## Information supplied:
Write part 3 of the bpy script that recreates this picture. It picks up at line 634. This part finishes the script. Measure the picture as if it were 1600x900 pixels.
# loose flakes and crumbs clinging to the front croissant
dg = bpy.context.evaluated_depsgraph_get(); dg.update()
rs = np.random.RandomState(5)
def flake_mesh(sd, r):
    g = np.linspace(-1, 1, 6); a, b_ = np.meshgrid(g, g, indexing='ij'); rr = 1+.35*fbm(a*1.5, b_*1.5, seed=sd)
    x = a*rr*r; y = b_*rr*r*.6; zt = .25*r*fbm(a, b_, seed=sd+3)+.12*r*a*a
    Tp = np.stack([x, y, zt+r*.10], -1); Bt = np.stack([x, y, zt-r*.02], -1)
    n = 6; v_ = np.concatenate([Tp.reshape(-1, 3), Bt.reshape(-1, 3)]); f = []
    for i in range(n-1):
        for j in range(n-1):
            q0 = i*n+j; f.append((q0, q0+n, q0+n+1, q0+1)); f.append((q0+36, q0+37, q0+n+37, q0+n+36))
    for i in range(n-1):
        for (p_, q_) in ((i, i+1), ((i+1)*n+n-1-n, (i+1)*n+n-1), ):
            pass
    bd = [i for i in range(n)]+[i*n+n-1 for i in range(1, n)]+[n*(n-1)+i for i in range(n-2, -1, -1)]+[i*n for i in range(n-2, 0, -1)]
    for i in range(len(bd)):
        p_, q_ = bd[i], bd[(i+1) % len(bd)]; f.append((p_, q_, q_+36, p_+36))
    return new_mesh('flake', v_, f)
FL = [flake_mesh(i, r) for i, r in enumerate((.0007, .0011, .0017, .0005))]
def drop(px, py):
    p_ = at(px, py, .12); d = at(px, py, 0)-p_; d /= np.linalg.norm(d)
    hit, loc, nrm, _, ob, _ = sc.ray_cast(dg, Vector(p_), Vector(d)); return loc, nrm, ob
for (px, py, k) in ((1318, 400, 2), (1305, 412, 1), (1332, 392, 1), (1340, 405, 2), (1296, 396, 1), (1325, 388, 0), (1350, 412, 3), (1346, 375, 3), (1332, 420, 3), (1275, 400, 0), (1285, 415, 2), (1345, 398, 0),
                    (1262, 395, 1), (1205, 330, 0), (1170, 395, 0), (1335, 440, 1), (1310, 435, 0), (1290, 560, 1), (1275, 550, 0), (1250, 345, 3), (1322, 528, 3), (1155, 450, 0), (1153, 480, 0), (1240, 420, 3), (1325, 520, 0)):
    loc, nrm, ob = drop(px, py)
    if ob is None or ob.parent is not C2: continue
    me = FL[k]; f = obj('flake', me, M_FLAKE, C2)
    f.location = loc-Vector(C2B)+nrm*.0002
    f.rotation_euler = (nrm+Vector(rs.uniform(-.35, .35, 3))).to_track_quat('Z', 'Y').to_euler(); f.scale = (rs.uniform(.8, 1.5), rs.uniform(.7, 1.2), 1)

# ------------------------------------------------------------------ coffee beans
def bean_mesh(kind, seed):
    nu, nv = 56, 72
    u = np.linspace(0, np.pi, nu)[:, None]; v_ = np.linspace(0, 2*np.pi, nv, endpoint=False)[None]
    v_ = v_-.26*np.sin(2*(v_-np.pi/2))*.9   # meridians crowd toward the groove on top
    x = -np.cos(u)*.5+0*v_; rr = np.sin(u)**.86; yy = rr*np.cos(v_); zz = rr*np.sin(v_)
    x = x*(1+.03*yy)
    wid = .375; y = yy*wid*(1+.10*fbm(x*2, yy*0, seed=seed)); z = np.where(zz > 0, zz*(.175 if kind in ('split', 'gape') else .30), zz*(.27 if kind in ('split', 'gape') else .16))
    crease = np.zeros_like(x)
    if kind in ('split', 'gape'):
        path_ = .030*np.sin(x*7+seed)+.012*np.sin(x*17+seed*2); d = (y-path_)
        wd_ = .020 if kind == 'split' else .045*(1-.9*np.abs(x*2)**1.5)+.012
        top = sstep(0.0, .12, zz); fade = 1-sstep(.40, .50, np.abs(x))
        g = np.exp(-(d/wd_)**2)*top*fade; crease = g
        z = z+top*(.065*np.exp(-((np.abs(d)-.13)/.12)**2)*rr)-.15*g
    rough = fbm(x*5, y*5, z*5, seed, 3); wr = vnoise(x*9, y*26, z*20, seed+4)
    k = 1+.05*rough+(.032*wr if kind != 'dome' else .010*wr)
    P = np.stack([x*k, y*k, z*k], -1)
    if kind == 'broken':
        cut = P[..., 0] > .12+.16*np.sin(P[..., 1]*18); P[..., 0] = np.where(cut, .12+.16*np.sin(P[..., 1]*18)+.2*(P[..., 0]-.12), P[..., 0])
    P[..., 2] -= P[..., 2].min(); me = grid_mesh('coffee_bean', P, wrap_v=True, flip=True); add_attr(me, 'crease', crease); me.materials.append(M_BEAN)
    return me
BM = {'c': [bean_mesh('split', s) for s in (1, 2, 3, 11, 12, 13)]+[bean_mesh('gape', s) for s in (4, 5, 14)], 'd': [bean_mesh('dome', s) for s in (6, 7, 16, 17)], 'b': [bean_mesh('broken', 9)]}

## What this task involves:
Write out all the data again, exactly as it appears.

## Answer in full:
Write part 3 of the bpy script that recreates this picture. It picks up at line 634. This part finishes the script. Measure the picture as if it were 1600x900 pixels.
# loose flakes and crumbs clinging to the front croissant
dg = bpy.context.evaluated_depsgraph_get(); dg.update()
rs = np.random.RandomState(5)
def flake_mesh(sd, r):
    g = np.linspace(-1, 1, 6); a, b_ = np.meshgrid(g, g, indexing='ij'); rr = 1+.35*fbm(a*1.5, b_*1.5, seed=sd)
    x = a*rr*r; y = b_*rr*r*.6; zt = .25*r*fbm(a, b_, seed=sd+3)+.12*r*a*a
    Tp = np.stack([x, y, zt+r*.10], -1); Bt = np.stack([x, y, zt-r*.02], -1)
    n = 6; v_ = np.concatenate([Tp.reshape(-1, 3), Bt.reshape(-1, 3)]); f = []
    for i in range(n-1):
        for j in range(n-1):
            q0 = i*n+j; f.append((q0, q0+n, q0+n+1, q0+1)); f.append((q0+36, q0+37, q0+n+37, q0+n+36))
    for i in range(n-1):
        for (p_, q_) in ((i, i+1), ((i+1)*n+n-1-n, (i+1)*n+n-1), ):
            pass
    bd = [i for i in range(n)]+[i*n+n-1 for i in range(1, n)]+[n*(n-1)+i for i in range(n-2, -1, -1)]+[i*n for i in range(n-2, 0, -1)]
    for i in range(len(bd)):
        p_, q_ = bd[i], bd[(i+1) % len(bd)]; f.append((p_, q_, q_+36, p_+36))
    return new_mesh('flake', v_, f)
FL = [flake_mesh(i, r) for i, r in enumerate((.0007, .0011, .0017, .0005))]
def drop(px, py):
    p_ = at(px, py, .12); d = at(px, py, 0)-p_; d /= np.linalg.norm(d)
    hit, loc, nrm, _, ob, _ = sc.ray_cast(dg, Vector(p_), Vector(d)); return loc, nrm, ob
for (px, py, k) in ((1318, 400, 2), (1305, 412, 1), (1332, 392, 1), (1340, 405, 2), (1296, 396, 1), (1325, 388, 0), (1350, 412, 3), (1346, 375, 3), (1332, 420, 3), (1275, 400, 0), (1285, 415, 2), (1345, 398, 0),
                    (1262, 395, 1), (1205, 330, 0), (1170, 395, 0), (1335, 440, 1), (1310, 435, 0), (1290, 560, 1), (1275, 550, 0), (1250, 345, 3), (1322, 528, 3), (1155, 450, 0), (1153, 480, 0), (1240, 420, 3), (1325, 520, 0)):
    loc, nrm, ob = drop(px, py)
    if ob is None or ob.parent is not C2: continue
    me = FL[k]; f = obj('flake', me, M_FLAKE, C2)
    f.location = loc-Vector(C2B)+nrm*.0002
    f.rotation_euler = (nrm+Vector(rs.uniform(-.35, .35, 3))).to_track_quat('Z', 'Y').to_euler(); f.scale = (rs.uniform(.8, 1.5), rs.uniform(.7, 1.2), 1)

# ------------------------------------------------------------------ coffee beans
def bean_mesh(kind, seed):
    nu, nv = 56, 72
    u = np.linspace(0, np.pi, nu)[:, None]; v_ = np.linspace(0, 2*np.pi, nv, endpoint=False)[None]
    v_ = v_-.26*np.sin(2*(v_-np.pi/2))*.9   # meridians crowd toward the groove on top
    x = -np.cos(u)*.5+0*v_; rr = np.sin(u)**.86; yy = rr*np.cos(v_); zz = rr*np.sin(v_)
    x = x*(1+.03*yy)
    wid = .375; y = yy*wid*(1+.10*fbm(x*2, yy*0, seed=seed)); z = np.where(zz > 0, zz*(.175 if kind in ('split', 'gape') else .30), zz*(.27 if kind in ('split', 'gape') else .16))
    crease = np.zeros_like(x)
    if kind in ('split', 'gape'):
        path_ = .030*np.sin(x*7+seed)+.012*np.sin(x*17+seed*2); d = (y-path_)
        wd_ = .020 if kind == 'split' else .045*(1-.9*np.abs(x*2)**1.5)+.012
        top = sstep(0.0, .12, zz); fade = 1-sstep(.40, .50, np.abs(x))
        g = np.exp(-(d/wd_)**2)*top*fade; crease = g
        z = z+top*(.065*np.exp(-((np.abs(d)-.13)/.12)**2)*rr)-.15*g
    rough = fbm(x*5, y*5, z*5, seed, 3); wr = vnoise(x*9, y*26, z*20, seed+4)
    k = 1+.05*rough+(.032*wr if kind != 'dome' else .010*wr)
    P = np.stack([x*k, y*k, z*k], -1)
    if kind == 'broken':
        cut = P[..., 0] > .12+.16*np.sin(P[..., 1]*18); P[..., 0] = np.where(cut, .12+.16*np.sin(P[..., 1]*18)+.2*(P[..., 0]-.12), P[..., 0])
    P[..., 2] -= P[..., 2].min(); me = grid_mesh('coffee_bean', P, wrap_v=True, flip=True); add_attr(me, 'crease', crease); me.materials.append(M_BEAN)
    return me
BM = {'c': [bean_mesh('split', s) for s in (1, 2, 3, 11, 12, 13)]+[bean_mesh('gape', s) for s in (4, 5, 14)], 'd': [bean_mesh('dome', s) for s in (6, 7, 16, 17)], 'b': [bean_mesh('broken', 9)]}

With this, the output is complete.